Monday, November 1, 2010

Re: delete only the short sentences

Reply to message «Re: delete only the short sentences»,
sent 17:21:40 01 November 2010, Monday
by Tim Chase:

> On 11/01/10 07:40, Joan Miquel Torres Rigo wrote:
> > 2010/11/1 Tim Chase<vim@tim.thechases.com>:
> >> :v/\%40c./d
> >>
> >> ("if there's a character at position 40, don't delete this
> >> row; otherwise, delete it")
> >
> > Then you will also remove rows with 61 to 80 characters.
> >
> > But the strategy is probably good. (I'm not fully expert with
> > vim's regular expressions yet and I don't know the meaning of
> > '%' in this context).
>
> Actually, the problem is the reverse -- it fails to delete lines
>
> > 80 characters.
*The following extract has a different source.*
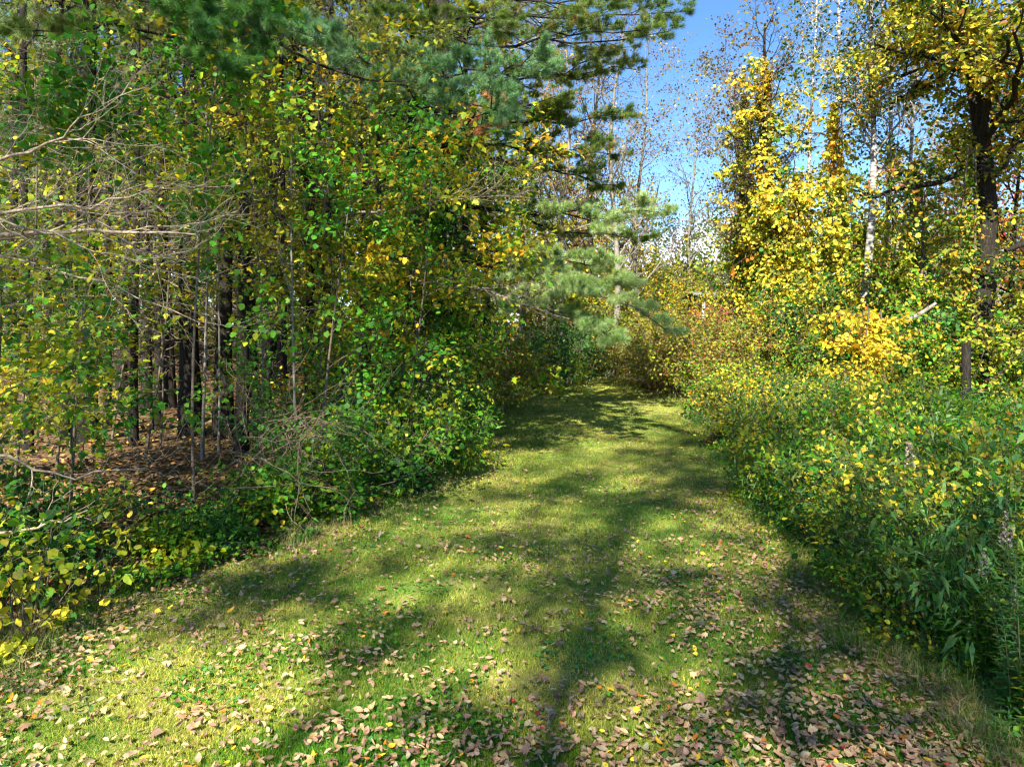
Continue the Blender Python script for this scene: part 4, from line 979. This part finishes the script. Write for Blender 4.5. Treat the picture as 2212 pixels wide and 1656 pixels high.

The \%40c is an atom that matches at column 40
> >
> :help /\%c
>
> so any line that doesn't have a character at position 40 (lines
> <40 chars) will be deleted. (note that I don't anchor the
> column-position to the end-of-line) I'd usually[1] do this as a
>
> 2-pass, taking out those >80 in the 2nd pass:
> :v/\%40c./d " delete anything shorter than 40
> :g/\%81c./d " delete anything longer than 80
>
> I might have some fence-posting errors in there, so 40 might need
> to be 39 or 41 and 81 might also be +/- 1, but the logic still holds.
>
> -tim
>
>
> [1]
> Yes, I've had to do the same thing as the OP on several occasions
> with various shorter/longer-than thresholds; usually in
> column-delimited files with garbage before/after the actual data.

s/character/byte/
\%c does nothing with characters, it operates on byte columns. You should use
\%v for displayed columns (unless you have a tab or non-printable character
somewhere before Nth character, \%Nv will match at Nth character).